Retirement Planning Tip: Try A Six Month Drawdown Instead Of Monthly
This post first appeared on Forbes
We are creatures of habit, especially when it comes to finances. Even looking back at your first allowance, likely that you received it on a regularly scheduled day of the week or month. The same goes for your first paycheck every two weeks: your car payment, the 15th of the month. Your rent or mortgage is due on the first of the month. And nowadays, we don’t even need to send a check; these payments are just automatically deposited or withdrawn on a regular monthly schedule.
A regular schedule makes most people happy. The comfort of knowing what to expect financially is a critical factor to our happiness. Then comes retirement.
A Healthy Financial Balance Starts With An Advisor
The day you have been working towards finally arrives. You no longer need alarm clocks, have deadlines, or regularly deposited paychecks. Our habits seem to change overnight. Especially our spending habits. Often with change comes uncertainty, even fear. Patience, grasshopper, it took you your entire life to reach this milestone and finding your financial rhythm in retirement takes time too.

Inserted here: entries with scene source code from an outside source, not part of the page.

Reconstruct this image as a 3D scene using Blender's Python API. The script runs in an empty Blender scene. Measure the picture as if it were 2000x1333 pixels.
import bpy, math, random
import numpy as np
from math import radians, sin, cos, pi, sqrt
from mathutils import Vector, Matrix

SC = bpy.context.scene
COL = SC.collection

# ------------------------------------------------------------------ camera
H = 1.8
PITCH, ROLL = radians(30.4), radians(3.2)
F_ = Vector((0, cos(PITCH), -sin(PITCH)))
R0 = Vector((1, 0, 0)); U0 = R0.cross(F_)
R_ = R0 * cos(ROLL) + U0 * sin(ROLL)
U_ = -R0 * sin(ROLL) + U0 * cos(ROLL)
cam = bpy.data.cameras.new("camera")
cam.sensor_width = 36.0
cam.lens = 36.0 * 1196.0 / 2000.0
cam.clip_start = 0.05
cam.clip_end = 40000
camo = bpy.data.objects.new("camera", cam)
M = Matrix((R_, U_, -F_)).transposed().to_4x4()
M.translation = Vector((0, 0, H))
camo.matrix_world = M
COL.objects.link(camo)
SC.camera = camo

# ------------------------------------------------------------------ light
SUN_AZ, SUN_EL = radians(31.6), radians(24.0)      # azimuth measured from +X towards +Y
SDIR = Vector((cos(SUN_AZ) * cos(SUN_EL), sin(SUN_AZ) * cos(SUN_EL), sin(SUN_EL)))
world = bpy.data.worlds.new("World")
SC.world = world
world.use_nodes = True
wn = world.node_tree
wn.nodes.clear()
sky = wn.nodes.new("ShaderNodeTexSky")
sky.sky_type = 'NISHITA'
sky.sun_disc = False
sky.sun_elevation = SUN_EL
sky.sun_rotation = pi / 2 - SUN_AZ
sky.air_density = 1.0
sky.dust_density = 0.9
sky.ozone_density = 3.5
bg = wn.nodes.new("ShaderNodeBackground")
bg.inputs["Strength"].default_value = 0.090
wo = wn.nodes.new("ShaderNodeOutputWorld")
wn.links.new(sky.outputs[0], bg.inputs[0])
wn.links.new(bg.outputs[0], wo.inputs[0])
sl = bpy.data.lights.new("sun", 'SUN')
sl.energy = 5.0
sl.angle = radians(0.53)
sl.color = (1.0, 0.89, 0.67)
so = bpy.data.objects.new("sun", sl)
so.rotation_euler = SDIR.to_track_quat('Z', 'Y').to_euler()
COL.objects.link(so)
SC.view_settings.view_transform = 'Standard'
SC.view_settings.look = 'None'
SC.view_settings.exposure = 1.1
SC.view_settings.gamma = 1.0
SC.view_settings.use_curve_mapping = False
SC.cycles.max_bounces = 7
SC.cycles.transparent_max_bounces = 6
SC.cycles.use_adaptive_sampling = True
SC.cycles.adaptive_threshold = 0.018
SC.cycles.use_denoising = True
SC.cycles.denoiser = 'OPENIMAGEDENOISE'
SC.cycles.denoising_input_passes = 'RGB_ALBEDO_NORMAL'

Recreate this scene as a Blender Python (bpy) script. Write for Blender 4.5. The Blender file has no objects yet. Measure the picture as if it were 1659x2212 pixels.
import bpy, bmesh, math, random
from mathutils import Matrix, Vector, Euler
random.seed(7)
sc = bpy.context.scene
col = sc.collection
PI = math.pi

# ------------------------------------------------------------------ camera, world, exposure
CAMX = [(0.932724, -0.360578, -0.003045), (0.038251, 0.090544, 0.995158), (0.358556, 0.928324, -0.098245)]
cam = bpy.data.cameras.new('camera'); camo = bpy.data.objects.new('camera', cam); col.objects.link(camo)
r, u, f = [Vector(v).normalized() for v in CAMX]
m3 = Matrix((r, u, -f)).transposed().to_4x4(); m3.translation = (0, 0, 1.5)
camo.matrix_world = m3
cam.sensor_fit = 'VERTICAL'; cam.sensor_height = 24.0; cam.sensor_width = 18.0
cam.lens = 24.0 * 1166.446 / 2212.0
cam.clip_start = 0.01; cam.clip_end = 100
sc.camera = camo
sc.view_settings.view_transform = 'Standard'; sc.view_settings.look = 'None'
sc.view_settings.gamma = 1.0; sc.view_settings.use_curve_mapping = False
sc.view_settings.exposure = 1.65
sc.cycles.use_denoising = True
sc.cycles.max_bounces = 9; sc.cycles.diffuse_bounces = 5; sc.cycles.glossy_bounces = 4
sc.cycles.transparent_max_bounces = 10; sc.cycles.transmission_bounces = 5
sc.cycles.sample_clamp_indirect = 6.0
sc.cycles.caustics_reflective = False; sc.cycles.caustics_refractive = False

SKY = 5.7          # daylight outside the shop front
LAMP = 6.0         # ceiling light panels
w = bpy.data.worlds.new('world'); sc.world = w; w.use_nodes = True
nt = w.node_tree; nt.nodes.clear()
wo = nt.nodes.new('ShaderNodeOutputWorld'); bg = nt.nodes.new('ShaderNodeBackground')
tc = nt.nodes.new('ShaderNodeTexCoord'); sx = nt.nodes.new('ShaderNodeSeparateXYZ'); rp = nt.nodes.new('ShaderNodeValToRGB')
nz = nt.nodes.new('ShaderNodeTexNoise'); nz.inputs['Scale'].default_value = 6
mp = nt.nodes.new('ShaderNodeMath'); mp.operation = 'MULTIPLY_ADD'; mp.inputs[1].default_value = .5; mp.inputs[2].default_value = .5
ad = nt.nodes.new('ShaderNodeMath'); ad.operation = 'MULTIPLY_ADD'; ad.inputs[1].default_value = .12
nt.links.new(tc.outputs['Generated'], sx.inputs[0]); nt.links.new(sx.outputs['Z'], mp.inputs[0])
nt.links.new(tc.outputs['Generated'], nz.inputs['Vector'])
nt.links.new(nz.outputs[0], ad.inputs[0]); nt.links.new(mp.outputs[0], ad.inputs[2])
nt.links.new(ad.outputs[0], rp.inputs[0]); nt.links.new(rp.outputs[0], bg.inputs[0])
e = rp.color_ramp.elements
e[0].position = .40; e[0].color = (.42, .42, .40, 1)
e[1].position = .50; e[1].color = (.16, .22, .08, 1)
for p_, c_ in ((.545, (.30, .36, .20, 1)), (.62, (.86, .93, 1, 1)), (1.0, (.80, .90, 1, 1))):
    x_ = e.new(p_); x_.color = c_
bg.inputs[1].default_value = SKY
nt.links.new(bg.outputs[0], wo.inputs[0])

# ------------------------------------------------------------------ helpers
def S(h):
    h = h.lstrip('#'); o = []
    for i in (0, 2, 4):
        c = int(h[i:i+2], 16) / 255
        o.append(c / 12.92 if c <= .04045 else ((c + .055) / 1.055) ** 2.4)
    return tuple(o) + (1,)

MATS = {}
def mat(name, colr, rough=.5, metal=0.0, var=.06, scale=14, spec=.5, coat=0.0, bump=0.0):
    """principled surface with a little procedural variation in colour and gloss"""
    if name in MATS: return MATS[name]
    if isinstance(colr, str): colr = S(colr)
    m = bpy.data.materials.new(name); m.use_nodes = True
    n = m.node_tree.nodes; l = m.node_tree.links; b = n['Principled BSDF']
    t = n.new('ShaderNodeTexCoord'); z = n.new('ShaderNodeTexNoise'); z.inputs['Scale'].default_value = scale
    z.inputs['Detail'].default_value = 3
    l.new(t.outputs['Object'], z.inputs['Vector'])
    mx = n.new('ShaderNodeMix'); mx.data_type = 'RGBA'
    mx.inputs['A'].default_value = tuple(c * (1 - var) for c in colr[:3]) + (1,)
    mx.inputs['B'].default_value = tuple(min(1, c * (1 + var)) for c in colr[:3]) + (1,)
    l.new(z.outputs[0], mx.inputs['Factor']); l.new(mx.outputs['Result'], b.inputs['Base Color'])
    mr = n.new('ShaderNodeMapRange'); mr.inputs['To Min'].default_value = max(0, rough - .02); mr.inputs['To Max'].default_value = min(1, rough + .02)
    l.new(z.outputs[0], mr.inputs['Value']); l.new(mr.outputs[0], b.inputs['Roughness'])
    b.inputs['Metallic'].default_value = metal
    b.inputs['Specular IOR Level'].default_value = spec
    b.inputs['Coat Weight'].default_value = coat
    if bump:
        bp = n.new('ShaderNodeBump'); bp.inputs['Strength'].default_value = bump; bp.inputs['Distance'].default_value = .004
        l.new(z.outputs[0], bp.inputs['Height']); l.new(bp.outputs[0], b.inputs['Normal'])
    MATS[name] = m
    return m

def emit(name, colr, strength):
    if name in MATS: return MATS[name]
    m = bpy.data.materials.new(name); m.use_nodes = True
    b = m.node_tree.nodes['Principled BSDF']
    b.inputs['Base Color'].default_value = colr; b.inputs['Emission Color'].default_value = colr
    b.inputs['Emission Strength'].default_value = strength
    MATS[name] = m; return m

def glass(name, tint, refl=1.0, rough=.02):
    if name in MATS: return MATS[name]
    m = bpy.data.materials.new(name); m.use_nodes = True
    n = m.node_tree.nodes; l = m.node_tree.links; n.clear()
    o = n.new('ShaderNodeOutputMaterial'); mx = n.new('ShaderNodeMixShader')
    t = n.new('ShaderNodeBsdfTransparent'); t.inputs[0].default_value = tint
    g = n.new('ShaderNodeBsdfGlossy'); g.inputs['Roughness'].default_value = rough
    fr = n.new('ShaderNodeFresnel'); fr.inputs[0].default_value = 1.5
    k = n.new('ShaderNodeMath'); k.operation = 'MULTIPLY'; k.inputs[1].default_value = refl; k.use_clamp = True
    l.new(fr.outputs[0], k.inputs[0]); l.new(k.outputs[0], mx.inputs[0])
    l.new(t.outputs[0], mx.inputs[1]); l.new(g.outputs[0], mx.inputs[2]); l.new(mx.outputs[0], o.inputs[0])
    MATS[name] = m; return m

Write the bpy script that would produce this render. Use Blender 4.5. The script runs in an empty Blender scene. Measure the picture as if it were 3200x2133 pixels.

To live happily on your life savings, it is wise for you to work with your financial advisor who has your best interests in mind. A trusted fiduciary is someone who will help you find the right cadence for your future withdrawals and deposits. Hopefully, by the time you retire, you have built a lifelong partnership with your wealth manager. This financial expert should know what makes you happy and how much money is needed to achieve your peace of mind.
Allocating Wealth To Achieve Happiness
With any change, there is a learning curve. Knowing there will be a transition period will help relieve the uncertainty of your newly found freedom. How a person spends their money differs according to their passions, annual events, health, and sometimes unexpected expenses. So please don’t rely on what your friends or family did in their retirement. Turn to your financial advisor as this person will work with you to allocate your funds, whether they be savings, investments, or other sources of wealth.
The pace at which you spend your money is determined by the things you and your financial advisor have discussed over the years. By considering these factors, there are several roads to travel. The best way to find your financial road map for retirement is to have your wealth dispersed in some regular pattern that fits your lifelong dreams. After all, we are creatures of habit.
Retirement Payment Options
One option for many new retirees is a monthly deposit since most people are used to it when working. Other possible payments are semi-annual deposits – every six months – or even one annual payment. The goal is to find the frequency that works best for you.
Most often, the six-month allocation is preferred as our living expenses are not as linear in retirement as they were when working. The freedoms of retirement reveal themselves in the absence of a schedule – a time when spontaneity outweighs routine. Enjoy the unknown – take that unexpected road trip – you worked hard for it! It just means that when you return home, you might want to spend less until you get a handle on managing your irregular budget.
The Benefits Of Six Month Installments
The six-month cadence has many advantages. For one, it takes into consideration the certainty of market volatility. This bi-annual allocation allows your financial advisor to manage your portfolio with more ease and less kneejerk decision-making.
The six-month cash reserve also helps manage unnecessary stressors that your lifelong financial partner is there to handle. After all, the goal of retiring is to do so in happiness and health.
Lastly, a bi-annual distribution of wealth allows for easier recalibration. These longer timeframes give a wealth manager an accurate picture of how you spend your money and budgeting correctly. If you notice a pattern of calling your financial advisor every four months, then most likely, a discussion is needed to assess if your retirement lifestyle is sustainable.
The Goal Is To Retire Happily
Financial advisors want their clients to retire with wealth, health, and happiness. If you find that your six-month payment lasts eight months or longer, perhaps it means you can live with more freedoms than you ever imagined! What a gift to see that your hard work paid dividends and that your dreams of traveling the world or buying that lake home are a reality.
Lifelong Dreams Do Come True
We all like a happy ending. Your financial advisor is your lifelong partner for helping you make investment choices that afford you the happiness you so richly deserve. So, as you start to consider how you want to spend your golden years, think about what truly makes you happy and healthy. Wealth is far more than what is in your retirement savings; it is also what is in your heart. A wealth manager with whom you are fully transparent is best able to set your sails true north.